Which is the Man? is alluded to in Austen’s ‘The Three Sisters’, written around 1788–90 ( MW , p. 65). In this story, a spoilt young woman demands to play the part of Lady Bell Bloomer, just as Eliza had wished to in the 1787–88 Christmas theatricals. Again, a quotation from Cowley’s popular comedy The Belle’s Stratagem appears in a letter of 1801: ‘Mr Doricourt has travelled; he knows best’ ( Letters , p. 73).

Though Eliza was now in Paris and unable to partake in the Steventon theatricals, the Cooper cousins came to Steventon for Christmas 1788–89 and Jane Cooper filled the gap left by Eliza. In a letter to Philadelphia, Eliza had hastily, though wistfully, scribbled a last message: ‘I suppose you have had pressing accounts from Steventon, and that they have informed you of their theatrical performances, The Sultan & High Life below Stairs, Miss Cooper performed the part of Roxelana [ sic ] and Henry the Sultan, I hear that Henry is taller than ever.’ 41No prologue or epilogue by James has survived for High Life Below Stairs , but the prologue he provided for Bickerstaffe’s comedy is (confusingly) dated 1790 and states it was ‘spoken by Miss Cooper as Roxalana’. 42

The Sultan and High Life Below Stairs ended the theatricals at Steventon, although there is a family tradition which claims that they were resumed in the late 1790s. The main reason why actor-manager James abandoned private theatricals seems to be that he was turning his mind to other literary interests, namely the production of a weekly magazine, The Loiterer . This periodical, like the theatricals at Steventon, was also to prove an important influence on Jane Austen’s early writings.

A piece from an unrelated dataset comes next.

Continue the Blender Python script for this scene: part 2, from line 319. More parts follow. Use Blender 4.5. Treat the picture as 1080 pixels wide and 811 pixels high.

Henry Austen tells us in his ‘Biographical Notice’, published in the first edition of Northanger Abbey and Persuasion , that his sister Jane was acquainted with all the best authors at a very early age ( NA , p. 7). The literary tastes of Catherine Morland have often been read as a parody of the author’s own literary preferences. 43Catherine likes to read ‘poetry and plays, and things of that sort’, and while ‘in training for a heroine’, she reads ‘all such works as heroines must read to supply their memories with those quotations which are so serviceable and so soothing in the vicissitudes of their eventful lives’ ( NA , p. 15): dramatic works, those of Shakespeare especially, are prominent among these. Twelfth Night , Othello and Measure for Measure are singled out. Catherine duly reads Shakespeare, alongside Pope, Gray and Thompson, not so much for pleasure and entertainment, as for gaining ‘a great store of information’ ( NA , p. 16).